## WRITTEN INSTRUCTION
Repeat the data word for word. Do not include the pictures.

(3D scene scripts)
____

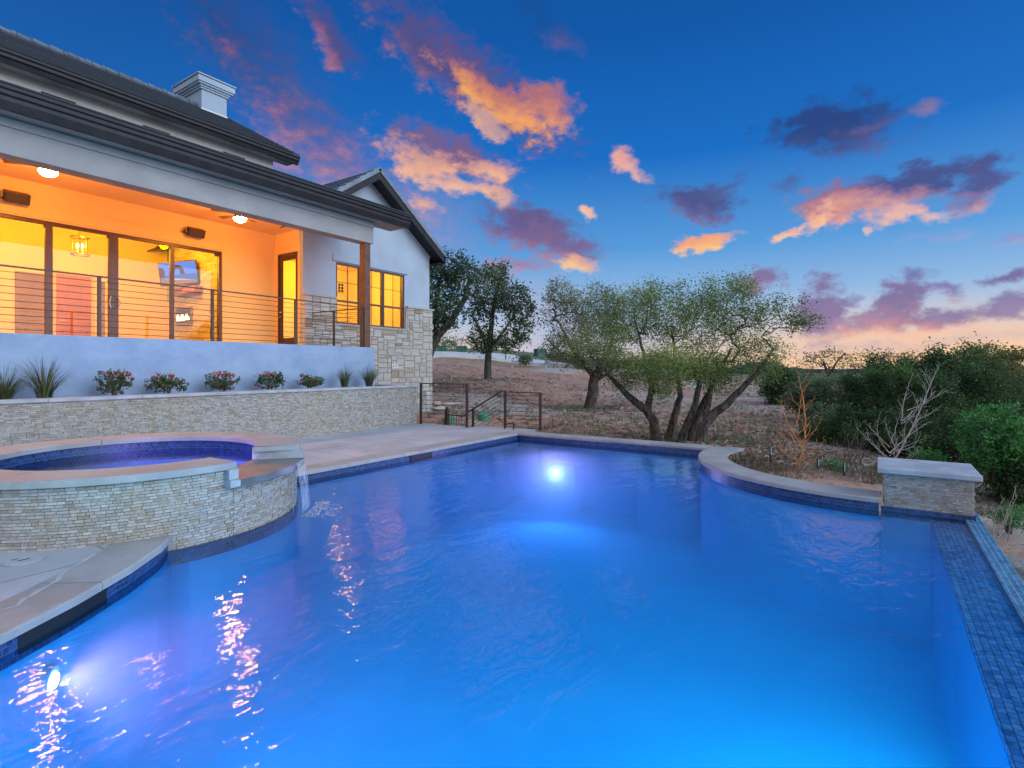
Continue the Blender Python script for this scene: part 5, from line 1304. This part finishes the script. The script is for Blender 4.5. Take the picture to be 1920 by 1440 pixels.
# small staked tree and far shrubs
def shrub(name, label, cat, px, py0, py1, d, wpx, seed, leaf, ls, n, bark='grey_twig', lper=10, spread=None, stems=5, group=None, tip=.006, depth=None, thr=1, step=None, narrow=.5, tb=None):
    b = PD(px, py1, d); h = (py1-py0)/F*d; w_ = wpx/F*d/2; rs = random.Random(seed)
    T = []
    for k in range(stems):
        a = 2*math.pi*k/stems+rs.random(); q = Vector((b.x+math.cos(a)*w_*.35, b.y+math.sin(a)*w_*.35, b.z+h*rs.uniform(.4,.7)))
        T.append(([tuple(b+Vector((math.cos(a),math.sin(a),0))*w_*.08), tuple(b.lerp(q,.5)+Vector((0,0,h*.05))), tuple(q)], .012+.014*h, .008+.004*h))
    E = [((b.x,b.y,b.z+h*.58),(w_,(depth or w_),h*.44),n)]
    for k in range(5):
        a = rs.random()*6.28; r_ = rs.uniform(.35,.75); E.append(((b.x+math.cos(a)*w_*r_, b.y+math.sin(a)*w_*r_, b.z+h*rs.uniform(.35,.8)), (w_*.42,w_*.42,h*.25), n//6))
    if leaf == 'cedar_leaf':                         # ragged spires along the top
        for k in range(5):
            a = rs.random()*6.28; r_ = rs.uniform(.1,.75); E.append(((b.x+math.cos(a)*w_*r_, b.y+math.sin(a)*w_*r_, b.z+h*rs.uniform(.86,1.05)), (w_*.16,w_*.16,h*rs.uniform(.10,.17)), n//9))
    st = step or max(.05, w_/7)
    return make_tree(name, label, cat, b, T, E, seed, bark, leaf, ls, lper, spread or w_*.06, step=st, jit=.3, tip=tip, thr=thr, minr=tip, group=group, narrow=narrow, crown_name='foliage', tintbias=(lambda c: tb*(c[:,2]-b.z)/h-.1) if tb else None)
# cedar masses on the right: each bush its own thing
G1 = 'cedars and brush beyond the infinity edge'
CED = [  # px, top, bottom, d, width, kind, label
 (1470,700,775,27,82,'cedar_leaf','small dark spiky cedar at the left end of the brush, beyond the amber sapling'),
 (1518,705,790,21,80,'shrub_leaf','grey-green bush just right of the small dark cedar'),
 (1575,700,800,20,110,'shrub_leaf','grey-green bush between the amber sapling and the dark cedars'),
 (1545,760,860,14,90,'shrub_leaf','low grey-green brush right behind the amber sapling'),
 (1640,705,830,18,130,'cedar_leaf','dark green cedar behind the pale bare sapling, left of centre in the thicket'),
 (1690,690,840,19,120,'cedar_leaf','mid green cedar rising behind the tip of the pale bare sapling'),
 (1780,660,850,19,170,'cedar_leaf','tallest dark cedar with a broad crown against the sunset'),
 (1735,710,850,16,130,'cedar_leaf','dark cedar below and left of the tallest cedar'),
 (1865,705,860,16,150,'cedar_leaf','dark rounded cedar at the right edge behind the bright green shrub'),
 (1600,780,880,13,110,'cedar_leaf','low dark brush left of the pale bare sapling'),
 (1705,790,880,12,130,'cedar_leaf','low dark brush directly behind the stone pier'),
 (1810,800,930,11.5,150,'cedar_leaf','shaded dark cedar low behind the right end of the pier'),
 (1925,860,990,9.5,120,'cedar_leaf','dark green bush cut by the right edge below the bright shrub'),
 (1925,690,850,20,100,'yellow_leaf','yellow-green bush cut by the right edge above the dark cedars'),
]
for k, (px, t0, t1, d, wd, lf, lab) in enumerate(CED):
    ls = .028*(d/14)**.8; 
    shrub('cedar_bush' if lf == 'cedar_leaf' else 'brush', lab, 'bush', px, t0, t1, d, wd, 100+k, lf, ls*1.25, int(170*wd/110), 'cedar_bark', lper=22, spread=(wd/F*d/2)*.10, group=G1, tip=.006)
shrub('bright_shrub', 'bright green leafy shrub standing in front of the dark cedars at the right', 'shrub', 1862, 752, 905, 9.8, 128, 201, 'bright_leaf', .035, 150, 'cedar_bark', lper=14, spread=.05, group=G1, narrow=.55)
shrub('yellow_tree', 'pale yellow-green treetop behind the dark cedars near the right edge', 'tree', 1862, 647, 760, 34, 100, 202, 'yellow_leaf', .10, 130, 'oak_bark', lper=12, spread=.2, group=G1)
for k, (px, t0, wd, lab) in enumerate(((1550,652,110,'sparse grey oak on the skyline above the small dark cedar'),(1632,655,100,'crooked sparse oak in the middle of the skyline'),(1692,655,70,'small sparse oak on the skyline left of the tallest cedar'))):
    b = PD(px, 745, 34); T = [([tuple(b), tuple(PD(px+3,705,34)), tuple(PD(px-6,680,34))], .16,.07), ([tuple(PD(px+3,705,34)), tuple(PD(px+22,675,34)), tuple(PD(px+35,662,34))], .08,.03)]
    h_ = wd/F*34/2; E = [(tuple(PD(px-8,t0+22,34)), (h_,h_,.62), 110), (tuple(PD(px+18,t0+14,34)), (h_*.7,h_*.7,.35), 40), (tuple(PD(px,t0+48,34)), (h_*.8,h_,.7), 60)]
    make_tree('oak_tree', lab, 'tree', b, T, E, 300+k, 'oak_bark', 'oak_leaf_dry', .07, 4, .14, step=.32, jit=.3, tip=.010, thr=.03, minr=.010, group=G1)
for k, (px, t0, wd, lab) in enumerate(((1748,668,80,'pale olive tree on the skyline just left of the tallest cedar crown'),(1835,644,95,'tall pale olive tree on the skyline right of the tallest cedar'),(1900,652,90,'pale olive tree on the skyline at the right border'))):
    b = PD(px, 745, 30); T = [([tuple(b), tuple(PD(px+3,705,30)), tuple(PD(px-4,675,30))], .15,.06)]; h_ = wd/F*30/2
    make_tree('oak_tree', lab, 'tree', b, T, [(tuple(PD(px,t0+34,30)),(h_,h_,1.0),150),(tuple(PD(px+14,t0+12,30)),(h_*.6,h_*.6,.38),50),(tuple(PD(px-20,t0+22,30)),(h_*.5,h_*.5,.4),40)], 330+k, 'oak_bark', 'yellow_leaf', .06, 9, .14, step=.3, jit=.3, tip=.009, thr=.03, minr=.009, group=G1)
# far skyline bushes behind the oaks
for k, (px, t0, t1, d, wd) in enumerate(((1395,705,748,55,90),(1450,700,745,60,80),(1330,700,740,60,110),(1240,695,735,62,90),(1160,690,722,62,60),(1700,690,735,60,160),(1560,700,745,50,120))):
    shrub('far_bush', ('dull green bush far beyond the oaks, ' + ['below the right side of the live oak crown','left of the small dark cedar','seen under the middle of the live oak crown','seen between the live oak stems','right of the sparse oak trunk','behind the dark cedars','behind the grey-green brush'][k]), 'bush', px, t0, t1, d, wd, 400+k, 'shrub_leaf', .13, 70, lper=9, spread=.28, group='far bushes beyond the oaks', tip=.012)
rl = random.Random(5)
proto = shrub('far_tree', 'small round tree in the far tree line on the horizon behind the oaks', 'tree', 1010, 672, 700, 75, 60, 900, 'shrub_leaf', .17, 120, lper=12, spread=.35, group='far tree line on the horizon', tip=.015)
for k in range(17):
    px = 1050+k*27+rl.uniform(-10,10); d = rl.uniform(62,100); b = PD(px, 0, d); b.z = ground(b.x,b.y)-.2
    c = copy_tree(proto); c.location = b; s_ = rl.uniform(.5,1.0)*d/80; c.scale = (s_*1.5,s_*1.5,s_*rl.uniform(.6,1.0)); c.rotation_euler.z = rl.random()*6.28
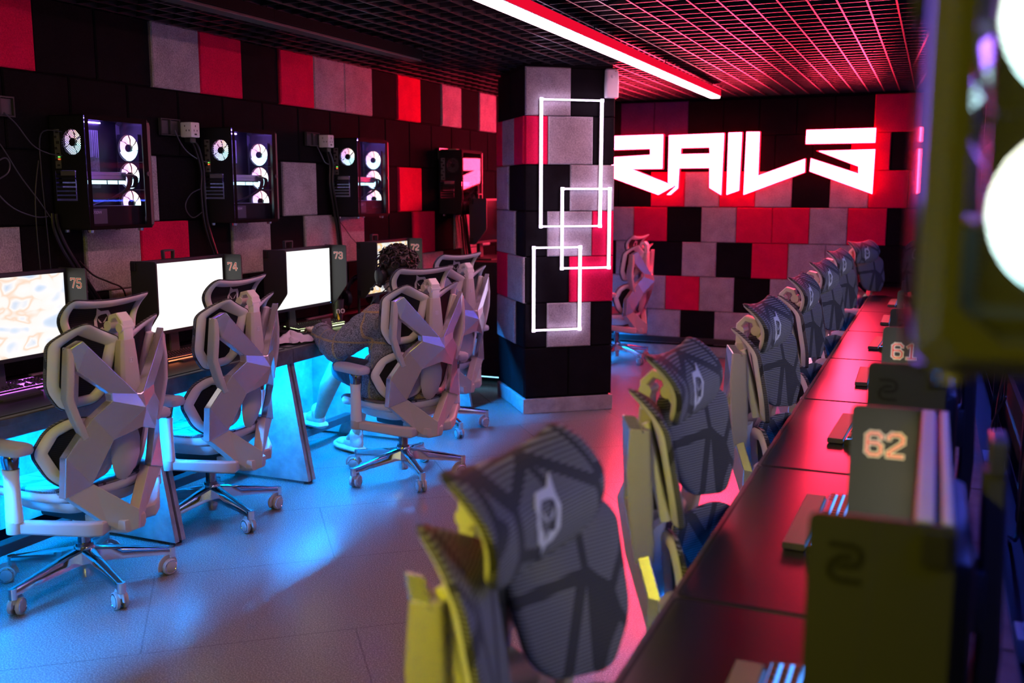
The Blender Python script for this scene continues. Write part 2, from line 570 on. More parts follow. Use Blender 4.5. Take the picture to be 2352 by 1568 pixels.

____

## THE RESPONSE
Continue the Blender Python script for this scene: part 5, from line 1304. This part finishes the script. The script is for Blender 4.5. Take the picture to be 1920 by 1440 pixels.
# small staked tree and far shrubs
def shrub(name, label, cat, px, py0, py1, d, wpx, seed, leaf, ls, n, bark='grey_twig', lper=10, spread=None, stems=5, group=None, tip=.006, depth=None, thr=1, step=None, narrow=.5, tb=None):
    b = PD(px, py1, d); h = (py1-py0)/F*d; w_ = wpx/F*d/2; rs = random.Random(seed)
    T = []
    for k in range(stems):
        a = 2*math.pi*k/stems+rs.random(); q = Vector((b.x+math.cos(a)*w_*.35, b.y+math.sin(a)*w_*.35, b.z+h*rs.uniform(.4,.7)))
        T.append(([tuple(b+Vector((math.cos(a),math.sin(a),0))*w_*.08), tuple(b.lerp(q,.5)+Vector((0,0,h*.05))), tuple(q)], .012+.014*h, .008+.004*h))
    E = [((b.x,b.y,b.z+h*.58),(w_,(depth or w_),h*.44),n)]
    for k in range(5):
        a = rs.random()*6.28; r_ = rs.uniform(.35,.75); E.append(((b.x+math.cos(a)*w_*r_, b.y+math.sin(a)*w_*r_, b.z+h*rs.uniform(.35,.8)), (w_*.42,w_*.42,h*.25), n//6))
    if leaf == 'cedar_leaf':                         # ragged spires along the top
        for k in range(5):
            a = rs.random()*6.28; r_ = rs.uniform(.1,.75); E.append(((b.x+math.cos(a)*w_*r_, b.y+math.sin(a)*w_*r_, b.z+h*rs.uniform(.86,1.05)), (w_*.16,w_*.16,h*rs.uniform(.10,.17)), n//9))
    st = step or max(.05, w_/7)
    return make_tree(name, label, cat, b, T, E, seed, bark, leaf, ls, lper, spread or w_*.06, step=st, jit=.3, tip=tip, thr=thr, minr=tip, group=group, narrow=narrow, crown_name='foliage', tintbias=(lambda c: tb*(c[:,2]-b.z)/h-.1) if tb else None)
# cedar masses on the right: each bush its own thing
G1 = 'cedars and brush beyond the infinity edge'
CED = [  # px, top, bottom, d, width, kind, label
 (1470,700,775,27,82,'cedar_leaf','small dark spiky cedar at the left end of the brush, beyond the amber sapling'),
 (1518,705,790,21,80,'shrub_leaf','grey-green bush just right of the small dark cedar'),
 (1575,700,800,20,110,'shrub_leaf','grey-green bush between the amber sapling and the dark cedars'),
 (1545,760,860,14,90,'shrub_leaf','low grey-green brush right behind the amber sapling'),
 (1640,705,830,18,130,'cedar_leaf','dark green cedar behind the pale bare sapling, left of centre in the thicket'),
 (1690,690,840,19,120,'cedar_leaf','mid green cedar rising behind the tip of the pale bare sapling'),
 (1780,660,850,19,170,'cedar_leaf','tallest dark cedar with a broad crown against the sunset'),
 (1735,710,850,16,130,'cedar_leaf','dark cedar below and left of the tallest cedar'),
 (1865,705,860,16,150,'cedar_leaf','dark rounded cedar at the right edge behind the bright green shrub'),
 (1600,780,880,13,110,'cedar_leaf','low dark brush left of the pale bare sapling'),
 (1705,790,880,12,130,'cedar_leaf','low dark brush directly behind the stone pier'),
 (1810,800,930,11.5,150,'cedar_leaf','shaded dark cedar low behind the right end of the pier'),
 (1925,860,990,9.5,120,'cedar_leaf','dark green bush cut by the right edge below the bright shrub'),
 (1925,690,850,20,100,'yellow_leaf','yellow-green bush cut by the right edge above the dark cedars'),
]
for k, (px, t0, t1, d, wd, lf, lab) in enumerate(CED):
    ls = .028*(d/14)**.8; 
    shrub('cedar_bush' if lf == 'cedar_leaf' else 'brush', lab, 'bush', px, t0, t1, d, wd, 100+k, lf, ls*1.25, int(170*wd/110), 'cedar_bark', lper=22, spread=(wd/F*d/2)*.10, group=G1, tip=.006)
shrub('bright_shrub', 'bright green leafy shrub standing in front of the dark cedars at the right', 'shrub', 1862, 752, 905, 9.8, 128, 201, 'bright_leaf', .035, 150, 'cedar_bark', lper=14, spread=.05, group=G1, narrow=.55)
shrub('yellow_tree', 'pale yellow-green treetop behind the dark cedars near the right edge', 'tree', 1862, 647, 760, 34, 100, 202, 'yellow_leaf', .10, 130, 'oak_bark', lper=12, spread=.2, group=G1)
for k, (px, t0, wd, lab) in enumerate(((1550,652,110,'sparse grey oak on the skyline above the small dark cedar'),(1632,655,100,'crooked sparse oak in the middle of the skyline'),(1692,655,70,'small sparse oak on the skyline left of the tallest cedar'))):
    b = PD(px, 745, 34); T = [([tuple(b), tuple(PD(px+3,705,34)), tuple(PD(px-6,680,34))], .16,.07), ([tuple(PD(px+3,705,34)), tuple(PD(px+22,675,34)), tuple(PD(px+35,662,34))], .08,.03)]
    h_ = wd/F*34/2; E = [(tuple(PD(px-8,t0+22,34)), (h_,h_,.62), 110), (tuple(PD(px+18,t0+14,34)), (h_*.7,h_*.7,.35), 40), (tuple(PD(px,t0+48,34)), (h_*.8,h_,.7), 60)]
    make_tree('oak_tree', lab, 'tree', b, T, E, 300+k, 'oak_bark', 'oak_leaf_dry', .07, 4, .14, step=.32, jit=.3, tip=.010, thr=.03, minr=.010, group=G1)
for k, (px, t0, wd, lab) in enumerate(((1748,668,80,'pale olive tree on the skyline just left of the tallest cedar crown'),(1835,644,95,'tall pale olive tree on the skyline right of the tallest cedar'),(1900,652,90,'pale olive tree on the skyline at the right border'))):
    b = PD(px, 745, 30); T = [([tuple(b), tuple(PD(px+3,705,30)), tuple(PD(px-4,675,30))], .15,.06)]; h_ = wd/F*30/2
    make_tree('oak_tree', lab, 'tree', b, T, [(tuple(PD(px,t0+34,30)),(h_,h_,1.0),150),(tuple(PD(px+14,t0+12,30)),(h_*.6,h_*.6,.38),50),(tuple(PD(px-20,t0+22,30)),(h_*.5,h_*.5,.4),40)], 330+k, 'oak_bark', 'yellow_leaf', .06, 9, .14, step=.3, jit=.3, tip=.009, thr=.03, minr=.009, group=G1)
# far skyline bushes behind the oaks
for k, (px, t0, t1, d, wd) in enumerate(((1395,705,748,55,90),(1450,700,745,60,80),(1330,700,740,60,110),(1240,695,735,62,90),(1160,690,722,62,60),(1700,690,735,60,160),(1560,700,745,50,120))):
    shrub('far_bush', ('dull green bush far beyond the oaks, ' + ['below the right side of the live oak crown','left of the small dark cedar','seen under the middle of the live oak crown','seen between the live oak stems','right of the sparse oak trunk','behind the dark cedars','behind the grey-green brush'][k]), 'bush', px, t0, t1, d, wd, 400+k, 'shrub_leaf', .13, 70, lper=9, spread=.28, group='far bushes beyond the oaks', tip=.012)
rl = random.Random(5)
proto = shrub('far_tree', 'small round tree in the far tree line on the horizon behind the oaks', 'tree', 1010, 672, 700, 75, 60, 900, 'shrub_leaf', .17, 120, lper=12, spread=.35, group='far tree line on the horizon', tip=.015)
for k in range(17):
    px = 1050+k*27+rl.uniform(-10,10); d = rl.uniform(62,100); b = PD(px, 0, d); b.z = ground(b.x,b.y)-.2
    c = copy_tree(proto); c.location = b; s_ = rl.uniform(.5,1.0)*d/80; c.scale = (s_*1.5,s_*1.5,s_*rl.uniform(.6,1.0)); c.rotation_euler.z = rl.random()*6.28
The Blender Python script for this scene continues. Write part 2, from line 570 on. More parts follow. Use Blender 4.5. Take the picture to be 2352 by 1568 pixels.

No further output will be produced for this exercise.